-- Records shown start --
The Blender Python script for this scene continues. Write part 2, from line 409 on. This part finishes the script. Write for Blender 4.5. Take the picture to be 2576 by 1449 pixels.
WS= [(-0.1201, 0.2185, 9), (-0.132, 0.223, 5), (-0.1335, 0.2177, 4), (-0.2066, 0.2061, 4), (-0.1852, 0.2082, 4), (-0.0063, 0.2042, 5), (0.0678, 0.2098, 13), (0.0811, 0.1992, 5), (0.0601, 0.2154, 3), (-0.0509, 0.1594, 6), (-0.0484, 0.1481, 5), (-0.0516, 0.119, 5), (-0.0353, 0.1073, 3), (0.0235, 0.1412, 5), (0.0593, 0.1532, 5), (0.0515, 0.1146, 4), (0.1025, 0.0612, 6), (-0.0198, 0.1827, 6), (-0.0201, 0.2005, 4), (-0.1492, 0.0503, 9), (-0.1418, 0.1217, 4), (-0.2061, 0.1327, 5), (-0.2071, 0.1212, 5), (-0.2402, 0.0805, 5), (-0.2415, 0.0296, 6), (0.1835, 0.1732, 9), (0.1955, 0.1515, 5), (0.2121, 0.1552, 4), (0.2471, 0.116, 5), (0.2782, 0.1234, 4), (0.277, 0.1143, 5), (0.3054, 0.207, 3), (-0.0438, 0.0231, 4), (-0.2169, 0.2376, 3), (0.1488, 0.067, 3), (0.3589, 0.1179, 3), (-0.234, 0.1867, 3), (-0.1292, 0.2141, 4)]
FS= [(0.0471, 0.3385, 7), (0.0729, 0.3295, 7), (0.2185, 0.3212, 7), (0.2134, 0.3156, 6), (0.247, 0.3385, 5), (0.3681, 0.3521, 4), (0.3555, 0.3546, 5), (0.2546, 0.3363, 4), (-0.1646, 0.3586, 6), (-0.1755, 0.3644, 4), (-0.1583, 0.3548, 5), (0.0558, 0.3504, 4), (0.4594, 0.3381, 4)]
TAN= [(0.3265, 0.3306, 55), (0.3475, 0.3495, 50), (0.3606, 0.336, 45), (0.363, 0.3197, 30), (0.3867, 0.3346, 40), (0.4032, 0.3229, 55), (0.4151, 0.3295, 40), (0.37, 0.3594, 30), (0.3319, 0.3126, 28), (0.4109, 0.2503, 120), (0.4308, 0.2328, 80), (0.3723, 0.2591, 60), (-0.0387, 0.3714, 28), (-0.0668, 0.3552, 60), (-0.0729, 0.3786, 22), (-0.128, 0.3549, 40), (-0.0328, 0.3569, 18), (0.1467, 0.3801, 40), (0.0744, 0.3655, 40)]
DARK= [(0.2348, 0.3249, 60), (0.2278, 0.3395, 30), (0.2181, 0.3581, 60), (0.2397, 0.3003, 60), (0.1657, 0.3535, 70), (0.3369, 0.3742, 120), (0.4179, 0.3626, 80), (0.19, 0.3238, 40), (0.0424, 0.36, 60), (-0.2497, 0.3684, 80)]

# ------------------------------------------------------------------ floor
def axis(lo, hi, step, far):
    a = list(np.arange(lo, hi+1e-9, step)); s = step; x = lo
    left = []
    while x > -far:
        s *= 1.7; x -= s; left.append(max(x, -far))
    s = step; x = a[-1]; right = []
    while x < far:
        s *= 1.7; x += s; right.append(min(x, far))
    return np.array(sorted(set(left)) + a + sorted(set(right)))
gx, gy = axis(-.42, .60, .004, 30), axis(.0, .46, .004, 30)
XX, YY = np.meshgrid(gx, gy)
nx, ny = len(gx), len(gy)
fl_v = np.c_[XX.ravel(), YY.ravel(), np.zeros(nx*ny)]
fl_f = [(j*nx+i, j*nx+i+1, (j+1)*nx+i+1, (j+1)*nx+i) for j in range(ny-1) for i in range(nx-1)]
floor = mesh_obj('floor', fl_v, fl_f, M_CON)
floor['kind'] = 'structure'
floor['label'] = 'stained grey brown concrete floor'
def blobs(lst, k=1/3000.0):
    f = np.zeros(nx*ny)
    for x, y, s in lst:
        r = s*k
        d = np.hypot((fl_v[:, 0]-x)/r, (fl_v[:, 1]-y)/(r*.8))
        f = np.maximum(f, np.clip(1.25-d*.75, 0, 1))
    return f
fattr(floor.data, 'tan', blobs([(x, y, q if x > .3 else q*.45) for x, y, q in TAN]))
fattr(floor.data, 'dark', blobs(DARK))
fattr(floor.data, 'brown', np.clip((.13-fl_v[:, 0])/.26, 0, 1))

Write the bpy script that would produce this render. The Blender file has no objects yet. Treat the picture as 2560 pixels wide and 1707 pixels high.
-- Records shown end --
Exercise description | Reproduce every line of the data verbatim.

Problem solution |
The Blender Python script for this scene continues. Write part 2, from line 409 on. This part finishes the script. Write for Blender 4.5. Take the picture to be 2576 by 1449 pixels.
WS= [(-0.1201, 0.2185, 9), (-0.132, 0.223, 5), (-0.1335, 0.2177, 4), (-0.2066, 0.2061, 4), (-0.1852, 0.2082, 4), (-0.0063, 0.2042, 5), (0.0678, 0.2098, 13), (0.0811, 0.1992, 5), (0.0601, 0.2154, 3), (-0.0509, 0.1594, 6), (-0.0484, 0.1481, 5), (-0.0516, 0.119, 5), (-0.0353, 0.1073, 3), (0.0235, 0.1412, 5), (0.0593, 0.1532, 5), (0.0515, 0.1146, 4), (0.1025, 0.0612, 6), (-0.0198, 0.1827, 6), (-0.0201, 0.2005, 4), (-0.1492, 0.0503, 9), (-0.1418, 0.1217, 4), (-0.2061, 0.1327, 5), (-0.2071, 0.1212, 5), (-0.2402, 0.0805, 5), (-0.2415, 0.0296, 6), (0.1835, 0.1732, 9), (0.1955, 0.1515, 5), (0.2121, 0.1552, 4), (0.2471, 0.116, 5), (0.2782, 0.1234, 4), (0.277, 0.1143, 5), (0.3054, 0.207, 3), (-0.0438, 0.0231, 4), (-0.2169, 0.2376, 3), (0.1488, 0.067, 3), (0.3589, 0.1179, 3), (-0.234, 0.1867, 3), (-0.1292, 0.2141, 4)]
FS= [(0.0471, 0.3385, 7), (0.0729, 0.3295, 7), (0.2185, 0.3212, 7), (0.2134, 0.3156, 6), (0.247, 0.3385, 5), (0.3681, 0.3521, 4), (0.3555, 0.3546, 5), (0.2546, 0.3363, 4), (-0.1646, 0.3586, 6), (-0.1755, 0.3644, 4), (-0.1583, 0.3548, 5), (0.0558, 0.3504, 4), (0.4594, 0.3381, 4)]
TAN= [(0.3265, 0.3306, 55), (0.3475, 0.3495, 50), (0.3606, 0.336, 45), (0.363, 0.3197, 30), (0.3867, 0.3346, 40), (0.4032, 0.3229, 55), (0.4151, 0.3295, 40), (0.37, 0.3594, 30), (0.3319, 0.3126, 28), (0.4109, 0.2503, 120), (0.4308, 0.2328, 80), (0.3723, 0.2591, 60), (-0.0387, 0.3714, 28), (-0.0668, 0.3552, 60), (-0.0729, 0.3786, 22), (-0.128, 0.3549, 40), (-0.0328, 0.3569, 18), (0.1467, 0.3801, 40), (0.0744, 0.3655, 40)]
DARK= [(0.2348, 0.3249, 60), (0.2278, 0.3395, 30), (0.2181, 0.3581, 60), (0.2397, 0.3003, 60), (0.1657, 0.3535, 70), (0.3369, 0.3742, 120), (0.4179, 0.3626, 80), (0.19, 0.3238, 40), (0.0424, 0.36, 60), (-0.2497, 0.3684, 80)]

# ------------------------------------------------------------------ floor
def axis(lo, hi, step, far):
    a = list(np.arange(lo, hi+1e-9, step)); s = step; x = lo
    left = []
    while x > -far:
        s *= 1.7; x -= s; left.append(max(x, -far))
    s = step; x = a[-1]; right = []
    while x < far:
        s *= 1.7; x += s; right.append(min(x, far))
    return np.array(sorted(set(left)) + a + sorted(set(right)))
gx, gy = axis(-.42, .60, .004, 30), axis(.0, .46, .004, 30)
XX, YY = np.meshgrid(gx, gy)
nx, ny = len(gx), len(gy)
fl_v = np.c_[XX.ravel(), YY.ravel(), np.zeros(nx*ny)]
fl_f = [(j*nx+i, j*nx+i+1, (j+1)*nx+i+1, (j+1)*nx+i) for j in range(ny-1) for i in range(nx-1)]
floor = mesh_obj('floor', fl_v, fl_f, M_CON)
floor['kind'] = 'structure'
floor['label'] = 'stained grey brown concrete floor'
def blobs(lst, k=1/3000.0):
    f = np.zeros(nx*ny)
    for x, y, s in lst:
        r = s*k
        d = np.hypot((fl_v[:, 0]-x)/r, (fl_v[:, 1]-y)/(r*.8))
        f = np.maximum(f, np.clip(1.25-d*.75, 0, 1))
    return f
fattr(floor.data, 'tan', blobs([(x, y, q if x > .3 else q*.45) for x, y, q in TAN]))
fattr(floor.data, 'dark', blobs(DARK))
fattr(floor.data, 'brown', np.clip((.13-fl_v[:, 0])/.26, 0, 1))

Write the bpy script that would produce this render. The Blender file has no objects yet. Treat the picture as 2560 pixels wide and 1707 pixels high.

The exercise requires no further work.